Print word for word the first line of the listing below and every line after it, through the line with "sc = bpy.context.scene". Leave out the pictures and the rest.
* start Source material *
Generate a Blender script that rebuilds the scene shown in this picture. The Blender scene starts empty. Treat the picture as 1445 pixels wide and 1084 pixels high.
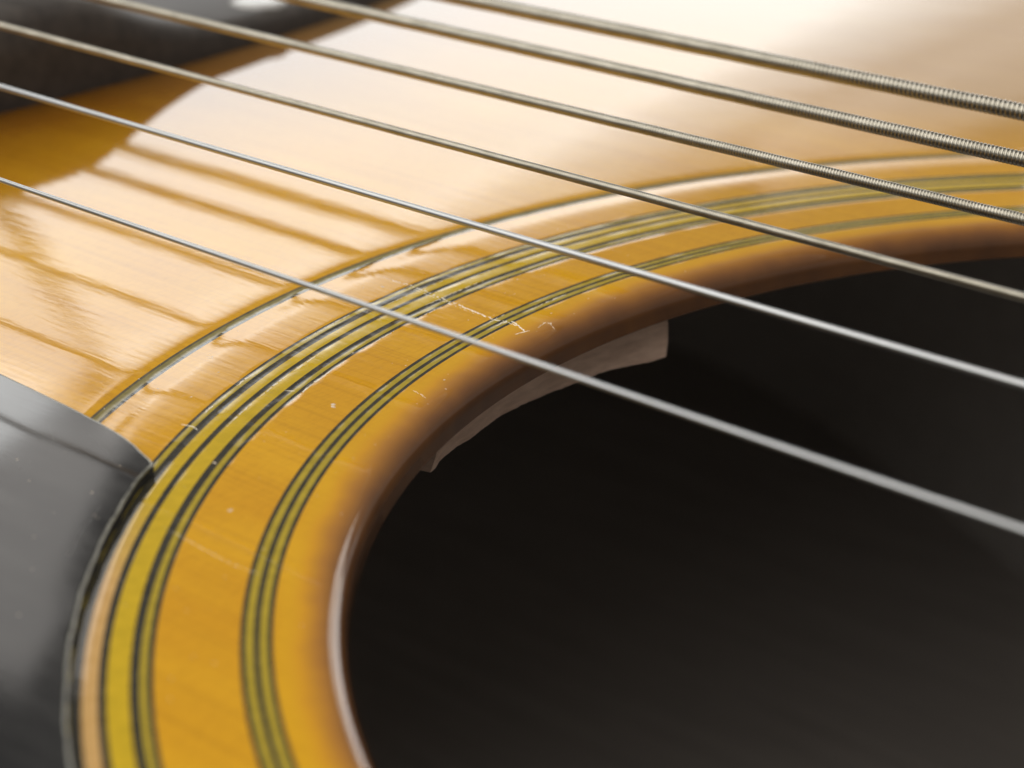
import bpy, math, random
import numpy as np
from mathutils import Matrix, Vector

random.seed(7)
RNG = np.random.default_rng(11)
MM = 0.001
sc = bpy.context.scene

# ------------------------------------------------------------------ camera
CAM = np.array([24.398, -97.165, 47.264])
YAW, PITCH, ROLL, FPX = 2.28898, 0.396903, 0.008024, 3036.9
fw = np.array([math.cos(PITCH)*math.cos(YAW), math.cos(PITCH)*math.sin(YAW), -math.sin(PITCH)])
rt = np.array([math.sin(YAW), -math.cos(YAW), 0.0])
up = np.cross(rt, fw)
rt2 = math.cos(ROLL)*rt + math.sin(ROLL)*up
up2 = -math.sin(ROLL)*rt + math.cos(ROLL)*up
cd = bpy.data.cameras.new('camera')
cam = bpy.data.objects.new('camera', cd)
sc.collection.objects.link(cam)
M = Matrix.Identity(4)
for i in range(3):
    M[i][0], M[i][1], M[i][2], M[i][3] = rt2[i], up2[i], -fw[i], CAM[i]*MM
cam.matrix_world = M
cd.sensor_fit = 'HORIZONTAL'
cd.sensor_width = 36.0
cd.lens = FPX*36.0/1445.0
cd.clip_start = 0.005
cd.clip_end = 20.0
cd.dof.use_dof = True
cd.dof.focus_distance = 0.1260
cd.dof.aperture_fstop = cd.lens/1.6
sc.camera = cam

# ------------------------------------------------------------------ world and lamps
world = bpy.data.worlds.new('World')
sc.world = world
world.use_nodes = True
bg = world.node_tree.nodes['Background']
bg.inputs['Color'].default_value = (1.0, 0.95, 0.88, 1)
bg.inputs['Strength'].default_value = 0.21

def lamp(name, az, el, wdeg, hdeg, tilt, radiance, col, dist=1.3, about=(-80, 10, 0)):
    """rectangular soft lamp seen from the soundboard at azimuth az, elevation el (degrees)"""
    a, e, t = math.radians(az), math.radians(el), math.radians(tilt)
    d = Vector((math.cos(e)*math.cos(a), math.cos(e)*math.sin(a), math.sin(e)))
    ea = Vector((-math.sin(a), math.cos(a), 0))
    ee = Vector((-math.sin(e)*math.cos(a), -math.sin(e)*math.sin(a), math.cos(e)))
    x = ea*math.cos(t) + ee*math.sin(t)
    z = d                                   # lamp shines along -z
    y = z.cross(x)
    L = bpy.data.lights.new(name, 'AREA')
    L.shape = 'RECTANGLE'
    L.size = 2*dist*math.tan(math.radians(wdeg/2))
    L.size_y = 2*dist*math.tan(math.radians(hdeg/2))
    L.energy = radiance*math.pi*L.size*L.size_y
    L.color = col
    o = bpy.data.objects.new(name, L)
    sc.collection.objects.link(o)
    pos = Vector(about)*MM + d*dist
    m = Matrix.Identity(4)
    for i in range(3):
        m[i][0], m[i][1], m[i][2], m[i][3] = x[i], y[i], z[i], pos[i]
    o.matrix_world = m
    return o

TILT = 28.0
def band(name, s0, s1, t0, t1, radiance, col):
    """lamp given along / across the sloping upper edge of the window"""
    e = (math.cos(math.radians(TILT)), math.sin(math.radians(TILT)))
    s, t = (s0+s1)/2, (t0+t1)/2
    el = 18.0 + s*e[1] + t*e[0]
    az = 132.3 + (s*e[0] - t*e[1])/math.cos(math.radians(el))
    return lamp(name, az, el, s1-s0, t1-t0, TILT, radiance, col)

WIN = (0.97, 1.0, 1.0)
band('window_light', -34, 11.4, -13, 0.0, 2.6, WIN)
band('window_left_pane_light', 11.9, 22.0, -13, -1.2, 2.2, WIN)
band('window_soft_edge_light', -34, 11.4, -0.15, 0.7, 1.75, WIN)  # added strip of light that softens the window's upper edge
band('window_edge_fade_light', -34, 11.4, 0.6, 1.5, 1.15, WIN)  # second added strip, dimmer, carries the fade further up
band('pale_wall_light', -40, 12.2, 1.3, 2.9, 0.7, (1.0, 0.95, 0.90))
band('pale_wall_right_light', -40, -8.5, 2.9, 4.8, 0.62, (1.0, 0.95, 0.90))
lamp('second_window_light', 108, 13, 13, 16, 0, 3.0, (1.0, 0.95, 0.88))
lamp('side_window_light', 153.8, 23.5, 18, 8.5, -30, 1.25, (1.0, 0.95, 0.90))
lamp('ceiling_light', 252, 66, 95, 80, 0, 1.9, (1.0, 0.95, 0.88), dist=1.6)

# ------------------------------------------------------------------ view
sc.view_settings.view_transform = 'Standard'
sc.view_settings.look = 'None'
sc.view_settings.exposure = -0.08
sc.view_settings.gamma = 1.0
sc.cycles.max_bounces = 10
sc.cycles.glossy_bounces = 6
sc.cycles.use_denoising = True

# ------------------------------------------------------------------ material helpers
class NT:
    def __init__(s, name):
        s.m = bpy.data.materials.new(name)
        s.m.use_nodes = True
        s.t = s.m.node_tree
        s.b = s.t.nodes['Principled BSDF']
        tc = s.t.nodes.new('ShaderNodeTexCoord')
        mp = s.t.nodes.new('ShaderNodeMapping')
        mp.inputs['Scale'].default_value = (1000, 1000, 1000)   # millimetres
        s.t.links.new(tc.outputs['Object'], mp.inputs['Vector'])
        s.mm = mp.outputs[0]
    def link(s, a, b): s.t.links.new(a, b)
    def scale(s, v, sx, sy, sz):
        n = s.t.nodes.new('ShaderNodeMapping'); n.inputs['Scale'].default_value = (sx, sy, sz)
        s.link(v, n.inputs['Vector']); return n.outputs[0]
    def noise(s, v, scale=1.0, detail=2.0, rough=0.5, dist=0.0):
        n = s.t.nodes.new('ShaderNodeTexNoise')
        n.inputs['Scale'].default_value = scale; n.inputs['Detail'].default_value = detail
        n.inputs['Roughness'].default_value = rough; n.inputs['Distortion'].default_value = dist
        s.link(v, n.inputs['Vector']); return n.outputs['Fac']
    def ramp(s, f, stops):
        n = s.t.nodes.new('ShaderNodeValToRGB'); cr = n.color_ramp
        while len(cr.elements) < len(stops): cr.elements.new(0.5)
        for e, (p, c) in zip(cr.elements, stops):
            e.position = p; e.color = (*c, 1) if len(c) == 3 else c
        s.link(f, n.inputs[0]); return n.outputs[0]
    def math(s, op, a, b=None, c=None):
        n = s.t.nodes.new('ShaderNodeMath'); n.operation = op
        for i, v in enumerate((a, b, c)):
            if v is None: continue
            if hasattr(v, 'links'): s.link(v, n.inputs[i])
            else: n.inputs[i].default_value = v
        return n.outputs[0]
    def mix(s, f, a, b, mode='MIX'):
        n = s.t.nodes.new('ShaderNodeMix'); n.data_type = 'RGBA'; n.blend_type = mode
        for sock, v in ((n.inputs[0], f), (n.inputs[6], a), (n.inputs[7], b)):
            if hasattr(v, 'links'): s.link(v, sock)
            elif isinstance(v, (int, float)): sock.default_value = v
            else: sock.default_value = (*v, 1)
        return n.outputs[2]
    def bump(s, h, dist, strength=1.0, normal=None):
        n = s.t.nodes.new('ShaderNodeBump')
        n.inputs['Strength'].default_value = strength; n.inputs['Distance'].default_value = dist
        s.link(h, n.inputs['Height'])
        if normal is not None: s.link(normal, n.inputs['Normal'])
        return n.outputs[0]
    def set(s, **k):
        names = dict(color='Base Color', rough='Roughness', metal='Metallic', coat='Coat Weight', coat_rough='Coat Roughness',
                     coat_ior='Coat IOR', coat_normal='Coat Normal', normal='Normal', spec='Specular IOR Level', ior='IOR',
                     trans='Transmission Weight', sss='Subsurface Weight')
        for a, v in k.items():
            i = s.b.inputs[names[a]]
            if hasattr(v, 'links'): s.link(v, i)
            elif isinstance(v, tuple): i.default_value = (*v, 1)
            else: i.default_value = v

def lacquer(n):
    """glossy clear finish that has sunk a little into the grain (grain runs along x)"""
    a = n.noise(n.scale(n.mm, 0.16, 1.5, 1.0), 1.0, 3.0, 0.55)
    b = n.noise(n.scale(n.mm, 0.5, 3.2, 1.0), 1.0, 2.0, 0.5)
    c = n.noise(n.mm, 0.12, 1.0, 0.5)
    h = n.math('ADD', n.math('MULTIPLY', a, 0.0042), n.math('MULTIPLY', b, 0.0018))
    h = n.math('ADD', h, n.math('MULTIPLY', c, 0.010))
    bn = n.bump(h, MM)
    n.set(coat=1.0, coat_ior=1.5, coat_rough=0.045, coat_normal=bn, rough=0.6, spec=0.0)
    return bn

def wood_top():
    n = NT('lacquered_spruce')
    sep = n.t.nodes.new('ShaderNodeSeparateXYZ'); n.link(n.mm, sep.inputs[0])
    rr = n.math('SQRT', n.math('ADD', n.math('MULTIPLY', sep.outputs[0], sep.outputs[0]),
                               n.math('MULTIPLY', sep.outputs[1], sep.outputs[1])))
    wob = n.noise(n.mm, 0.35, 2.0)
    rw = n.math('ADD', rr, n.math('MULTIPLY', n.math('SUBTRACT', wob, 0.5), 0.8))
    base = n.noise(n.scale(n.mm, 0.06, 0.2, 0.3), 1.0, 2.0)
    col = n.ramp(base, [(0.3, (0.59, 0.290, 0.008)), (0.5, (0.62, 0.318, 0.009)), (0.72, (0.66, 0.35, 0.011))])
    grain = n.noise(n.scale(n.mm, 0.02, 2.8, 0.3), 1.0, 3.0, 0.65, 0.2)
    g = n.ramp(grain, [(0.36, (0.72, 0.66, 0.6)), (0.5, (1, 1, 1)), (0.7, (1, 1, 1))])
    col = n.mix(0.4, col, g, 'MULTIPLY')
    ray = n.noise(n.scale(n.mm, 5.0, 1.1, 1.0), 1.0, 2.0, 0.6)
    col = n.mix(0.22, col, n.ramp(ray, [(0.38, (0.66, 0.6, 0.55)), (0.52, (1, 1, 1))]), 'MULTIPLY')
    fl = n.noise(n.scale(n.mm, 1.4, 0.5, 1.0), 1.0, 3.0, 0.65)
    col = n.mix(0.18, col, n.ramp(fl, [(0.3, (0.8, 0.74, 0.7)), (0.6, (1, 1, 1))]), 'MULTIPLY')
    # brown shading sprayed round the edge of the sound hole
    f = n.math('DIVIDE', n.math('SUBTRACT', rw, 52.5), 5.0)
    burst = n.ramp(f, [(0.08, (0.10, 0.048, 0.026)), (0.2, (0.20, 0.086, 0.030)), (0.38, (0.37, 0.163, 0.024)), (0.54, (0.57, 0.275, 0.012)),
                       (0.7, (0.64, 0.36, 0.008))])
    ff = n.ramp(f, [(0.52, (0, 0, 0)), (0.84, (1, 1, 1))])
    col = n.mix(ff, burst, col)
    # the colour darkens to brown in front of the bridge
    gx = n.math('ADD', n.math('DIVIDE', n.math('ADD', sep.outputs[0], 122.0), 34.0), n.math('MULTIPLY', n.math('SUBTRACT', wob, 0.5), 0.1))
    col = n.mix(1.0, col, n.ramp(gx, [(0.0, (0.10, 0.07, 0.1)), (0.25, (0.34, 0.26, 0.3)), (0.55, (0.66, 0.62, 0.7)), (0.95, (1, 1, 1))]), 'MULTIPLY')
    # towards the bass side the colour turns tanner
    q = n.math('ADD', sep.outputs[1], n.math('MULTIPLY', sep.outputs[0], 0.3))
    fo = n.math('MULTIPLY', n.ramp(n.math('DIVIDE', n.math('ADD', q, 25.0), 70.0), [(0.0, (0, 0, 0)), (1.0, (1, 1, 1))]),
                n.ramp(n.math('DIVIDE', n.math('SUBTRACT', rw, 65.0), 20.0), [(0.0, (0, 0, 0)), (1.0, (1, 1, 1))]))
    col = n.mix(n.math('MULTIPLY', fo, 0.8), col, n.mix(0.35, (0.37, 0.235, 0.105), g, 'MULTIPLY'))
    lacquer(n); n.set(color=col)
    return n.m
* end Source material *
→ Problem solution:
Generate a Blender script that rebuilds the scene shown in this picture. The Blender scene starts empty. Treat the picture as 1445 pixels wide and 1084 pixels high.
import bpy, math, random
import numpy as np
from mathutils import Matrix, Vector

random.seed(7)
RNG = np.random.default_rng(11)
MM = 0.001
sc = bpy.context.scene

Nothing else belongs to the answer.